Airline
fuel surcharges between April 2011 and May 2012 rose nearly twice as fast as
oil prices, according to Carlson Wagonlit Travel. Analyzing its own data and figures
from the International Civil Aviation Organization and the International Air
Transport Association, CWT's Travel Management Institute determined that the
price of oil rose 24 percent, yet surcharges on average jumped 53 percent.
"Originally
applied across all fares as a way for airlines to manage highly volatile oil
prices, [surcharges] are now used most often in the corporate market to raise
revenues without raising basic fares," CWT wrote in a recent report.
According
to the travel management company, fuel surcharges now account for 7 percent to 12
percent of companies' total air spend. "Many airlines have stopped
communicating on the mechanics of fuel surcharges and [also stopped] revising
them downward while oil prices have been steadily dropping," CWT added. In
the United States, the Department of Transportation in February issued a warning
to airlines that they "must accurately reflect
the actual costs of the service covered."
The CWT
report pointed to another problem for travel managers: global distribution
systems code surcharges differently at points of sale, making it difficult to consolidate
the relevant data.
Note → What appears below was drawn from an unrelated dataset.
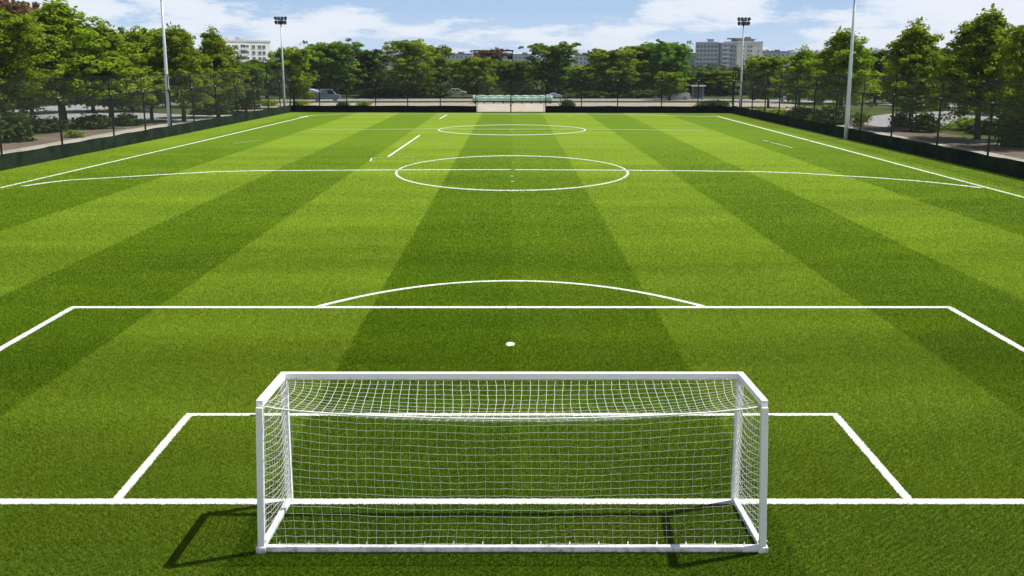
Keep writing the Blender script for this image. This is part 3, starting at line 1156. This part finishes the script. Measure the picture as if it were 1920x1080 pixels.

Sixteen percent of 114 travel managers surveyed by CWT
between November 2011 and May 2012 said they track surcharges.
CWT
recommended that buyers make more of an effort to gather and track data, and
then use that information to negotiate a waiver or reduction. "In recent
months, some airlines have been willing to negotiate these surcharges, offering
a back-end rebate at the end of the year," according to the report.